▶ _Supplied material_
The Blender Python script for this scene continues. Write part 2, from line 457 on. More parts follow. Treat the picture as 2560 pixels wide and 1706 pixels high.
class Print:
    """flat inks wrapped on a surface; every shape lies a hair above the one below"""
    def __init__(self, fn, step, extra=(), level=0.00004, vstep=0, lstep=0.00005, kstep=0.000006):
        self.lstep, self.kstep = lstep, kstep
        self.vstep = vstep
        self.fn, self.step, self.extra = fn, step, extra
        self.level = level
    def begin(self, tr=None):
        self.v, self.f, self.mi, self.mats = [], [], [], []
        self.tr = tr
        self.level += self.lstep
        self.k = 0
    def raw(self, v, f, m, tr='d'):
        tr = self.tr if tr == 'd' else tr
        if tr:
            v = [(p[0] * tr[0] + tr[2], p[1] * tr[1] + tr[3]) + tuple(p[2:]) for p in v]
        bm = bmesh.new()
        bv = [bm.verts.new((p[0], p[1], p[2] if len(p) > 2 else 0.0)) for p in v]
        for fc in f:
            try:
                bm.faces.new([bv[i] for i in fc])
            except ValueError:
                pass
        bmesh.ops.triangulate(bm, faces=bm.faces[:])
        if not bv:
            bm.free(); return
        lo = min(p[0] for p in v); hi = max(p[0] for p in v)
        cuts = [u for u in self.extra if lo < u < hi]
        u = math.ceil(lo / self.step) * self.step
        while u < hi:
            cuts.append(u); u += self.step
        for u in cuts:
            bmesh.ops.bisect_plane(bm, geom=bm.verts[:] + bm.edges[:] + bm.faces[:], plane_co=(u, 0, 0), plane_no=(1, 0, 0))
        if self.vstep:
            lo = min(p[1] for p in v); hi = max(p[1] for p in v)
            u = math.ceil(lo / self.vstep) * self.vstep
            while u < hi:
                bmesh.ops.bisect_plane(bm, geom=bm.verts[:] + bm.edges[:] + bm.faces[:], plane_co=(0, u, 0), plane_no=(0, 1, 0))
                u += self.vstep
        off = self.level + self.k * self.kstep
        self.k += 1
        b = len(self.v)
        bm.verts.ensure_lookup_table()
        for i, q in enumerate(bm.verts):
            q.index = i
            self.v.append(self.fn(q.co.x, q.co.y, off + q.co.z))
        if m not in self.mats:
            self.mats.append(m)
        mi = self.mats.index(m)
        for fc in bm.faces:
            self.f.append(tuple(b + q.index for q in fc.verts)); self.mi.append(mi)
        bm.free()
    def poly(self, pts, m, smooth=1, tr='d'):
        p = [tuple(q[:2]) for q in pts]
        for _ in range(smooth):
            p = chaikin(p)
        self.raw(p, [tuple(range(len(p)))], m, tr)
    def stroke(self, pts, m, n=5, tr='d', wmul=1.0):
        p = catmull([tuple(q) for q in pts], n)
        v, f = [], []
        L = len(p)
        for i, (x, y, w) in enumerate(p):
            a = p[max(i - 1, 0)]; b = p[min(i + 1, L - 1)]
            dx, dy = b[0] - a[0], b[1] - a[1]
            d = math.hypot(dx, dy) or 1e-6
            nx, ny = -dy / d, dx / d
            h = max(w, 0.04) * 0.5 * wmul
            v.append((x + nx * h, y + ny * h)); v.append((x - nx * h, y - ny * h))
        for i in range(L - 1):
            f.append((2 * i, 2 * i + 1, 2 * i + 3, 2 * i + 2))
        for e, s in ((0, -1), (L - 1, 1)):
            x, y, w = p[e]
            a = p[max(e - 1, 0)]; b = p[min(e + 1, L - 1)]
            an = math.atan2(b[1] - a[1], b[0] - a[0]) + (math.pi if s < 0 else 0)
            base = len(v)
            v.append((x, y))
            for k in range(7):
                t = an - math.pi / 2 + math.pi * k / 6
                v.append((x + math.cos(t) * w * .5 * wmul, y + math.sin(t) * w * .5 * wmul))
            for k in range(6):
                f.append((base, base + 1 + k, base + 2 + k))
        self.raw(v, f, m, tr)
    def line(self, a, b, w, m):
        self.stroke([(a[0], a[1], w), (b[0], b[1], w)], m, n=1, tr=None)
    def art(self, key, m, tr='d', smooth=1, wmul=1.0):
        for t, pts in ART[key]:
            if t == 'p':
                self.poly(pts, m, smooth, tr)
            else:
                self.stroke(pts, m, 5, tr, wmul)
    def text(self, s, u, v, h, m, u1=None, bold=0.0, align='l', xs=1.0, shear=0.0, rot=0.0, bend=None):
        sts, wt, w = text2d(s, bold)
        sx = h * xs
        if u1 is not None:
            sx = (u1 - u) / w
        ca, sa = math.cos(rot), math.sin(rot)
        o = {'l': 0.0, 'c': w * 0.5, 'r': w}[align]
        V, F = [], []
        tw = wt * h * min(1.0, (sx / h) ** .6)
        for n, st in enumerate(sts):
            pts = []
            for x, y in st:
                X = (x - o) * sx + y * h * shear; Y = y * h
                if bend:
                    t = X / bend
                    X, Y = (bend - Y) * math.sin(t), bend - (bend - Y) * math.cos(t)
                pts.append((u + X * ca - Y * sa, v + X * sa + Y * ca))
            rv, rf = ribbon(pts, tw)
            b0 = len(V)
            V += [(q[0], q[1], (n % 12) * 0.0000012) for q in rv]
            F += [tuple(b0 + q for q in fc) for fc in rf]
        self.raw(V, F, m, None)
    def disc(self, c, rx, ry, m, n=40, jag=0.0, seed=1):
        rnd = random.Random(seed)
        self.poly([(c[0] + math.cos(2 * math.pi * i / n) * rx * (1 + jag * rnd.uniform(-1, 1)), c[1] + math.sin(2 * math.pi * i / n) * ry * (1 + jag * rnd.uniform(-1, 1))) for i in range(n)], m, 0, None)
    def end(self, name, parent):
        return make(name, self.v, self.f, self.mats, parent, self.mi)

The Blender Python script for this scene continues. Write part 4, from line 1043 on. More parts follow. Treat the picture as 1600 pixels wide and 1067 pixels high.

▶ _Set problem_
From the material above, gather all lines that include the string "Blender" and copy them.

▶ _In response_
The Blender Python script for this scene continues. Write part 2, from line 457 on. More parts follow. Treat the picture as 2560 pixels wide and 1706 pixels high.
The Blender Python script for this scene continues. Write part 4, from line 1043 on. More parts follow. Treat the picture as 1600 pixels wide and 1067 pixels high.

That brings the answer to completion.